From the garden, the movement continues toward the grave.
The grave becomes the greater sea. Psalm 136 declares that God divides the waters, defeats the enemy, and brings His people through. In the Gospel account, that pattern reaches its fullest expression. Darkness falls over the land (Matt. 27:45). The earth shakes. The tomb is sealed. Like the sea, it appears final. Death has closed over Him.
But the third-day pattern holds.
Just as in creation the waters are gathered and dry land appears, just as in Exodus the sea is divided and a people emerges, so now, on the third day, the grave is opened. The stone is rolled away (Matt. 28:2). What seemed to be the final boundary is undone. The place that held Him cannot contain Him.
The third day is the day of emergence.
What the Reed Sea was to Pharaoh, the tomb is to death itself. The enemy enters, but does not return. Death is not avoided. It is defeated.

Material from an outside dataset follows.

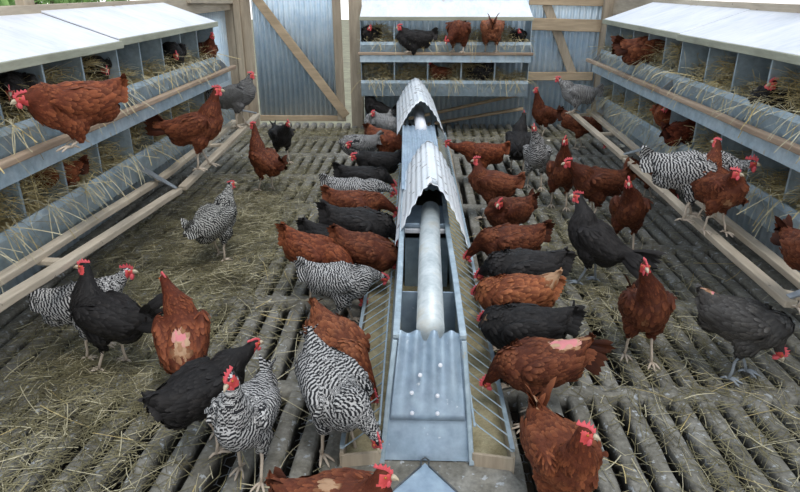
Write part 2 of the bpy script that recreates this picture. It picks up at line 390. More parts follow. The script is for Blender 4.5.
G = 'galvanised nest box units along the walls'
tag(unit, 'galvanised two-tier nest box unit at the left edge, red hen on its ledge', 'nest box', G)
dup(unit, (-1.6, 3.41, 0), PI/2, 'galvanised two-tier nest box unit on the left wall, ending near the tin door')
dup(unit, (1.6, 5.72, 0), -PI/2, 'galvanised two-tier nest box unit on the right wall, the one nearest the back corner')
dup(unit, (1.6, 4.04, 0), -PI/2, 'galvanised two-tier nest box unit at the right edge, above the barred hen on the perch')
for u_, sgn in ((bpy.data.objects['nest_box.001'], 1), (bpy.data.objects['nest_box.002'], -1)):
    for ch in u_.children:
        if ch.name.startswith('lid'): ch.location.z = .012; ch.rotation_euler.y = -.004*sgn
        if ch.name.startswith('perch.') or ch.name == 'perch':
            ch.scale.x = 1.09
            if sgn < 0: ch.location.x = -.15
bu = dup(unit, (-.585, 6.5, 0), 0, 'galvanised two-tier nest box unit facing the camera on the back wall')
for ch in list(bu.children):
    if ch.name.startswith('back_panel'): bpy.data.objects.remove(ch)   # this one stands open against the corrugated wall

# ladder perches
def ladder(name, o0, o1, i0, i1, label, ties, wallx, br=(.985,)):
    r = empty(name, (0,0,0), 0, label, 'perch', 'two-rail wooden perches below the nest boxes')
    a = MB(); a.bar(o0, o1, .048, .03, 0, (0,0,1), 8); a.build('outer_rail', 'wood_y', r, bevel=.005)
    a = MB(); a.bar(i0, i1, .048, .03, 0, (0,0,1), 8); a.build('inner_rail', 'wood_y', r, bevel=.005)
    for t in ties:
        p = Vector(o0).lerp(Vector(o1), t); q = Vector(i0).lerp(Vector(i1), t)
        a = MB(); a.bar(p + Vector((0,0,-.022)), q + Vector((0,0,-.022)), .04, .02, 0, (0,0,1)); a.build('rung', 'wood_y', r, bevel=.003)
    for t in br:
        p = Vector(o0).lerp(Vector(o1), t); w = Vector((wallx, p.y, .44)); q = Vector(i0).lerp(Vector(i1), t)
        a = MB(); a.add([w+Vector((0,-.035,.03)), w+Vector((0,.035,.03)), p+Vector((0,.014,-.012+.03)), p+Vector((0,-.014,-.012+.03))], [(0,1,2,3)]); a.build('bracket', 'steel', r, solid=.006)
    return r
ladder('perch_ladder', (-1.345,1.60,.465), (-1.385,3.44,.315), (-1.50,1.60,.445), (-1.52,3.44,.36), 'near pale wooden two-rail perch below the left nest boxes', (.35,), -1.6)
ladder('perch_ladder', (-1.385,3.50,.31), (-1.36,5.28,.41), (-1.52,3.50,.36), (-1.52,5.15,.38), 'far pale wooden two-rail perch on the left, a red hen standing on it', (.55,.9), -1.6)
ladder('perch_ladder', (1.35,5.62,.385), (1.35,4.06,.372), (1.50,5.62,.40), (1.50,4.06,.37), 'far pale wooden two-rail perch on the right, ending under the grey barred hen', (.03,.5), 1.6)
ladder('perch_ladder', (1.35,4.02,.368), (1.35,2.05,.345), (1.50,4.02,.37), (1.50,2.0,.33), 'near pale wooden two-rail perch on the right, barred hen and red hen on it', (.92,), 1.6)

# ------------------------------------------------------------------ feeder trough
tr = empty('feeder_trough', (0.05, 1.55, 0), 0, 'long galvanised feeder trough down the middle of the slatted floor', 'feeder')
def T_(x, y, z): return (x-.05, y-1.55, z)
Y0, Y1 = 1.57, 6.1; ZT = .42
for sgn, nm in ((-1, 0), (1, 0)):
    xb = -.10 if sgn < 0 else .175; xt = -.060 if sgn < 0 else .142
    m = MB(); m.add([T_(xb,Y0-.01,.03), T_(xb-.04,Y1,.03), T_(xt-.04,Y1,ZT), T_(xt,Y0+.10,ZT)], [(0,1,2,3)]); m.build('side_panel', 'galv', tr, solid=.004)
    m = MB(); m.bar(T_(xt,Y0+.08,ZT+.005), T_(xt-.04,Y1,ZT+.005), .022, .018, 0, (0,0,1), 10); m.build('rim', 'galv', tr, bevel=.004)
    m = MB(); m.bar(T_(xb+.002*sgn, Y0-.02, .03), T_(xt+.004*sgn, Y0+.09, ZT-.01), .016, .022, 0, (0,1,0), 2); m.build('corner_strip', 'galv', tr, bevel=.003)
m = MB(); m.box(T_(-.135, Y0+.05, .10), T_(.165, Y1, .12)); m.build('hopper_floor', 'mash', tr)
# end plate: flat sheet with a corrugated cover screwed on
pt = lambda s_, t: Vector(T_((-.10+.275*s_)*(1-t) + (-.058+.198*s_)*t, Y0-.012 + .11*t, .035+.385*t))
m = MB(); m.add([pt(0,0), pt(1,0), pt(1,1), pt(0,1)], [(0,1,2,3)]); ep = m.build('end_plate', 'tin_blue', tr, solid=.003)
m = MB(); v = []; f = []; nu = 48; nv = 14
for j in range(nv+1):
    tt = .34 + .70*j/nv; am = .008*min(1, j/nv*1.6)
    for i in range(nu+1):
        s_ = .03+.94*i/nu; w = math.cos(2*PI*3.5*i/nu); p = pt(s_, tt); p.y += -.010 - am*w; p.z += (.010*w if j == nv else 0); v.append(p)
for j in range(nv):
    for i in range(nu): f.append((j*(nu+1)+i, j*(nu+1)+i+1, (j+1)*(nu+1)+i+1, (j+1)*(nu+1)+i))
m.add(v, f); cs = m.build('corrugated_cover', 'tin_blue', tr, smooth=True, solid=.002)
for s_, t in ((.30,.42),(.62,.42),(.38,.72),(.66,.80),(.28,.58),(.62,.56)):
    m = MB(); p = pt(s_, t) + Vector((0,-.022,0)); m.tube([p, p+Vector((0,-.004,.001))], .0065, 10); m.tube([p+Vector((0,-.004,.001)), p+Vector((0,-.009,.002))], [.0042,.003], 6); m.build('screw', 'galv_pale', ep, smooth=False)
# pipe along the top and cross straps, dividers
m = MB(); m.tube([T_(.043,Y0+.09,.445), T_(.05,2.3,.448), T_(.06,2.75,.45)], [.043,.043,.043], 20); m.build('pipe', 'pipe', tr, smooth=True)
m = MB(); m.tube([T_(.02,4.5,.45), T_(.0,5.3,.45)], .043, 20); m.build('pipe', 'galv_pale', tr, smooth=True)
for y in (1.98, 2.62, 4.4):
    m = MB(); m.box(T_(-.055,y,.12), T_(.14,y+.006,.41)); m.build('partition', 'tin_blue', tr)
m = MB(); m.box(T_(-.06,2.62,.395), T_(.145,2.95,.405)); m.box(T_(-.06,2.62,.36), T_(.145,2.63,.43)); m.build('inner_cover', 'tin_blue', tr, bevel=.002)
m = MB(); m.box(T_(-.055,2.58,.40), T_(.14,2.60,.415)); m.build('cross_strip', 'galv_pale', tr)
m = MB(); corrugated(m, T_(-.085,3.05,.455), (.235,0,0), (-.035,1.6,0), 0, .034, .005, (0,0,1), nv=6); m.build('flat_cover', 'tin_blue', tr, smooth=True, solid=.002)
# base pad at the near end with wire handle
m = MB(); m.add([T_(-.25,1.12,.0), T_(.33,1.12,.0), T_(.33,1.46,.0), T_(.27,1.58,.0), T_(-.22,1.58,.0), T_(-.25,1.5,0), T_(-.25,1.12,.03), T_(.33,1.12,.03), T_(.33,1.46,.03), T_(.27,1.58,.03), T_(-.22,1.58,.03), T_(-.25,1.5,.03)],
   [(5,4,3,2,1,0),(6,7,8,9,10,11)]+[(k,(k+1) % 6,6+(k+1) % 6,6+k) for k in range(6)]); m.build('base_pad', 'concrete', tr, bevel=.005)
m = MB(); a = MB()
c = at(425,464,.04)-Vector((.05,1.55,0)); l_ = at(372,510,.04)-Vector((.05,1.55,0)); r_ = at(475,510,.04)-Vector((.05,1.55,0))
a.add([c, l_, r_], [(0,1,2)]); a.build('base_sheet', 'tin_blue', tr, solid=-.004)
m.tube([l_+Vector((0,0,.006)), c+Vector((-.012,-.015,.006)), c+Vector((-.012,.008,.008)), c+Vector((0,.02,.008)), c+Vector((.012,.008,.008)), c+Vector((.012,-.015,.006)), r_+Vector((0,0,.006))], .0028, 6); m.build('wire_handle', 'darksteel', tr, smooth=True)
# feeding pans with wire guards on both sides
for sgn in (-1, 1):
    xa = -.105 if sgn < 0 else .178; xo = -.225 if sgn < 0 else .30
    m = MB(); m.box(T_(min(xa,xo),Y0-.04,.0), T_(max(xa,xo),Y1,.02)); m.bar(T_(xo,Y0-.04,.04), T_(xo-.04,Y1,.04), .012, .08, 0, (0,0,1), 8); m.bar(T_(xa,Y0-.02,.04), T_(xo,Y0-.04,.04), .01, .07)
    pan = m.build('feed_pan', 'wood', tr)
    m = MB(); n = 90; v = []; f = []
    for i in range(n+1):
        y = Y0 + (Y1-.05-Y0)*i/n
        for k in range(6):
            x = xa + (xo-xa)*(.04+.9*k/5); v.append(T_(x-.04*(y-Y0)/4.5*(k/5), y, .035+.012*noise.noise(Vector((x*20,y*14,sgn)))))
    for i in range(n):
        for k in range(5): f.append((i*6+k, i*6+k+1, (i+1)*6+k+1, (i+1)*6+k))
    m.add(v, f); m.build('feed', 'mash', pan, smooth=True)
    m = MB(); m.bar(T_(xo,Y0-.02,.088), T_(xo-.04,Y1,.088), .014, .012, 0, (0,0,1), 8)
    for i in range(64):
        y = Y0+.02 + i*.07; q = xo-.04*(y-Y0)/4.5
        m.tube([T_(xa+.004*sgn,y,.16), T_(xa+.02*sgn,y-.01,.15), T_(q,y-.05,.09)], .0024, 5)
    m.bar(T_(xa+.004*sgn,Y0,.16), T_(xa-.04+.004*sgn,Y1,.16), .006, .006)
    m.build('wire_guard', 'galv', tr)
# tent-shaped tin covers
def tent(ya, yb, cx, drift, ridge, foot, hw, label, notch, seed):
    rng = random.Random(seed); m = MB(); nu = 120; nv = 8; v = []; f = []; per = 13
    for j in range(nv+1):
        t = j/nv
        for i in range(nu+1):
            s_ = -1+2*i/nu; a = abs(s_); w = math.sin(2*PI*per*i/nu)
            x = cx + drift*t + math.copysign(hw*(a**.88), s_) if s_ else cx + drift*t
            z = ridge - (ridge-foot)*(a**1.45)*(1-.06*(1-a))
            nn = Vector((math.copysign(.85, s_), 0, .5))*.0019*w
            y = ya + (yb-ya)*t
            if j == 0: y += .10*(1-a)**1.5*notch + .007*w + rng.uniform(-.004,.004)
            if j == nv: y += .006*w + .05*(1-a)
            v.append((x+nn.x, y, z+nn.z))
    for j in range(nv):
        for i in range(nu): f.append((j*(nu+1)+i, j*(nu+1)+i+1, (j+1)*(nu+1)+i+1, (j+1)*(nu+1)+i))
    m.add(v, f); o = m.build('tin_cover', 'tin', smooth=True, solid=.0015)
    return tag(o, label, 'cover', 'folded tin covers over the feeder')
tent(2.50, 3.40, .062, -.005, .615, .372, .158, 'near folded corrugated tin cover, tent-shaped over the middle feeder', 1.35, 1)
tent(4.62, 6.00, .02, -.05, .62, .385, .18, 'far folded corrugated tin cover on the feeder, before the back nest boxes', 1.2, 2)

# ------------------------------------------------------------------ outside shrubs seen over the left sill
def shrub(x, y, z, r, n, label, seed):
    rng = random.Random(seed); e = empty('shrub', (x, y, -.36), 0, label, 'shrub', 'shrubs outside the left opening')
    m = MB()
    for k in range(5):
        a = rng.uniform(0, 2*PI); q = Vector((math.cos(a)*r*.6, math.sin(a)*r*.6, z+.36+rng.uniform(-.3,.4)*r)); m.tube([(0,0,0), q*.5+Vector((0,0,.1)), q], [.04,.025,.01], 6)
    m.build('stems', 'bark', e)
    m = MB()
    for k in range(n):
        d = Vector((rng.gauss(0,1), rng.gauss(0,1), rng.gauss(0,1))).normalized()*r*rng.uniform(.5,1)**.5
        c = Vector((d.x, d.y, z+.36+d.z*.9)); u = Vector((rng.gauss(0,1), rng.gauss(0,1), rng.gauss(0,1))).normalized(); w = u.orthogonal().normalized(); s_ = rng.uniform(.03,.06)
        m.add([c-u*s_, c-w*s_*.45+u*s_*.1, c+u*s_, c+w*s_*.45+u*s_*.1], [(0,1,2),(0,2,3)])
    m.build('foliage', 'leaf', e)
shrub(-3.3, 4.3, 1.4, .62, 2200, 'leafy green shrub outside, at the top left corner of the picture', 8)
shrub(-3.6, 5.75, 1.4, .68, 2600, 'leafy green shrub outside, middle one seen over the left sill', 5)
shrub(-4.0, 7.4, 1.4, .72, 2600, 'leafy green shrub outside, beside the right end of the left opening', 6)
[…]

And then, the garden appears again.
In John’s account, Yeshua is encountered in a garden and is even mistaken for a gardener (John 20:15). This is an important detail. In the ancient world, kings were gardeners—horticulturalists who took great pride in their gardens. The story has now come full circle. The One who entered the garden of exile now returns in resurrection life. What was lost in Eden is not merely recovered; it is reestablished on the other side of death itself.
This is new creation.
So, when Yeshua and His disciples sing Psalm 136, He is not recalling Israel’s past. He is declaring what is about to take place. The God who spread out the earth over the waters is about to bring forth life from the grave. The God who split the sea is about to divide life from death. The God who led His people through the wilderness is about to open the way to His Divine Presence.
Creation, Exodus, and resurrection are not separate acts. They are one continuous pattern. And all of it is grounded in the same refrain: “For His steadfast love endures forever.”